Perhaps he realised he had thrown enough punches. Perhaps he remembered that he was still a teacher. Or perhaps his martial arts spirit had completed its evening exercise.
Then, strangely, the whole thing changed.
He took our hero for a walk.
A walk.
As if they had not almost turned the assembly ground into a boxing ring five minutes earlier.
They walked near one of the concrete buildings. The teacher pointed at the wall and said something along the lines of how he only needed to throw one small punch and the wall would break and collapse.
Because he was highly trained in martial arts.
Our hero looked at the wall.
The wall, to its credit, remained calm.
The teacher continued advising him. He explained that our hero should not mess with him. If he did, he might use his martial arts techniques, and our hero could end up with broken bones.
It was a strange counselling session.
Part moral guidance.
Part threat.
Part martial arts advertisement.
After enough advice had been delivered, our hero was allowed to return to evening study.
The next day, he was called to the staff room.
Naturally.
The staff room was the place where all small incidents went to become large incidents.
Some teachers said our hero was always creating problems.
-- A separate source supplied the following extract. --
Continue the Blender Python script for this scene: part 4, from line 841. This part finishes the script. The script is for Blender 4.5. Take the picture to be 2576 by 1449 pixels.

This was unfair, because since arriving in Khaling, he had not really created any proper problem yet. At least nothing worthy of his old reputation. He was still warming up.
But reputation travels faster than truth.
So he stood there, listening to teachers discuss him as if he were already a known public nuisance. He was warned, reminded, advised, and released.
And that was how one ordinary evening study in Khaling turned into a Chemistry lesson our hero would remember for the rest of his life.
Not about acids.
Not about bases.
But about suspicion, pride, martial arts, and the mysterious scientific fact that some teachers believed they could break concrete walls with one small punch.